Dorothy Height was a well-rounded individual that traveled extensively in her various positions, including to Haiti, England and India where she taught for several months. Not only was she a great leader but she served on many committees and boards connected with social work, women’s and civil rights. Soror Height never jumped the broom and leave behind no children of her own but she considered everyone as her children. She devoted her life to caring and helping her national and international community. Dorothy Height became convinced that negative images of black family life were a significant problem, and to address the problem, she founded the annual Black Family Reunion in 1986 (an annual national festival). She truly believe
“We are not a problem people; we are a people with problems. We have historic strengths; we have survived because of family.” – Dorothy Height

In 1994, President Bill Clinton presented Height with the Medal of Freedom. In, 2001 in Maryland and in 2002 at Delta Convention in ATL I was honored to meet Soror Dorothy I Height.  Soror Height was a beautiful and positive woman wearing a fabulous hat both time I meet her. I was so proud to be in her presence. I respect and thank God for her dedication.

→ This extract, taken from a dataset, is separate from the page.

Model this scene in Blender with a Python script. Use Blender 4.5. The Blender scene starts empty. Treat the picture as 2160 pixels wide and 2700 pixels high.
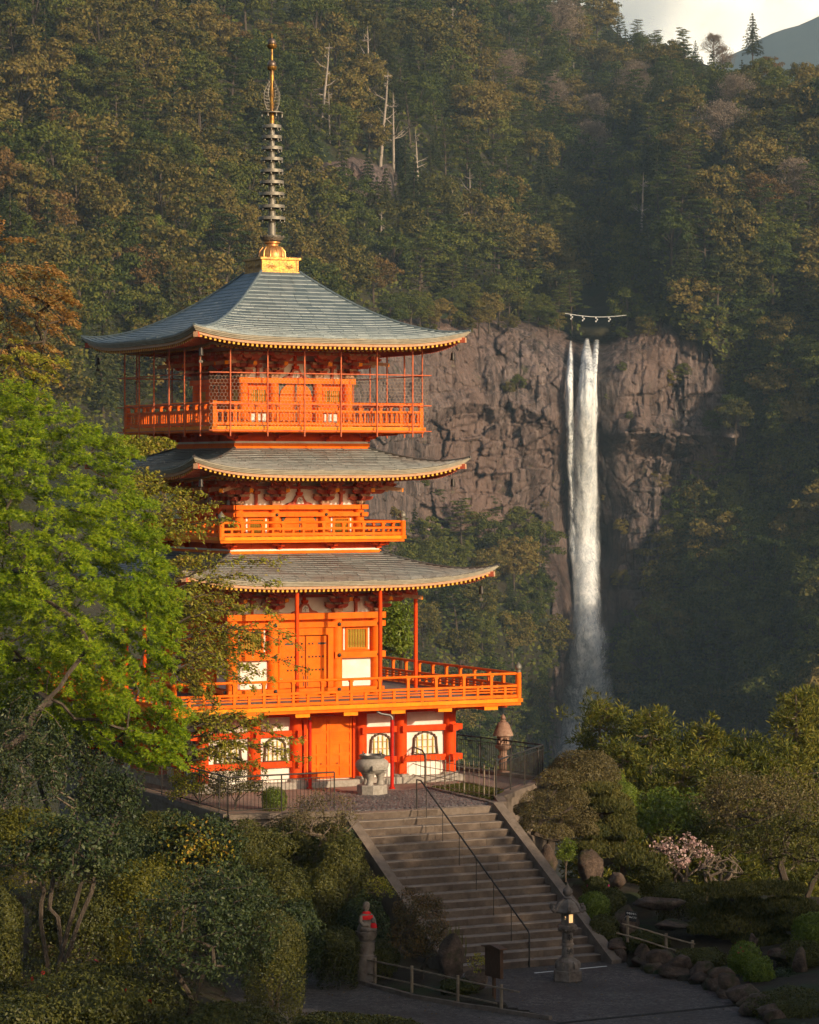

Height will always be remembered for being a social worker/activist and will always be remembered as the “Godmother of the women’s movement and the mother of the Civil Rights movement.” So always remember

“The difference between the impossible and possible lies in a person’s determination.” – Tommy Lasorda
The difference between success and failure is your ability to get back up and keep trying until you win. – Pat V
It’s hardest thing to say goodbye to such a great person like Soror Height!
May she R. I.  P. with our Heavenly Father!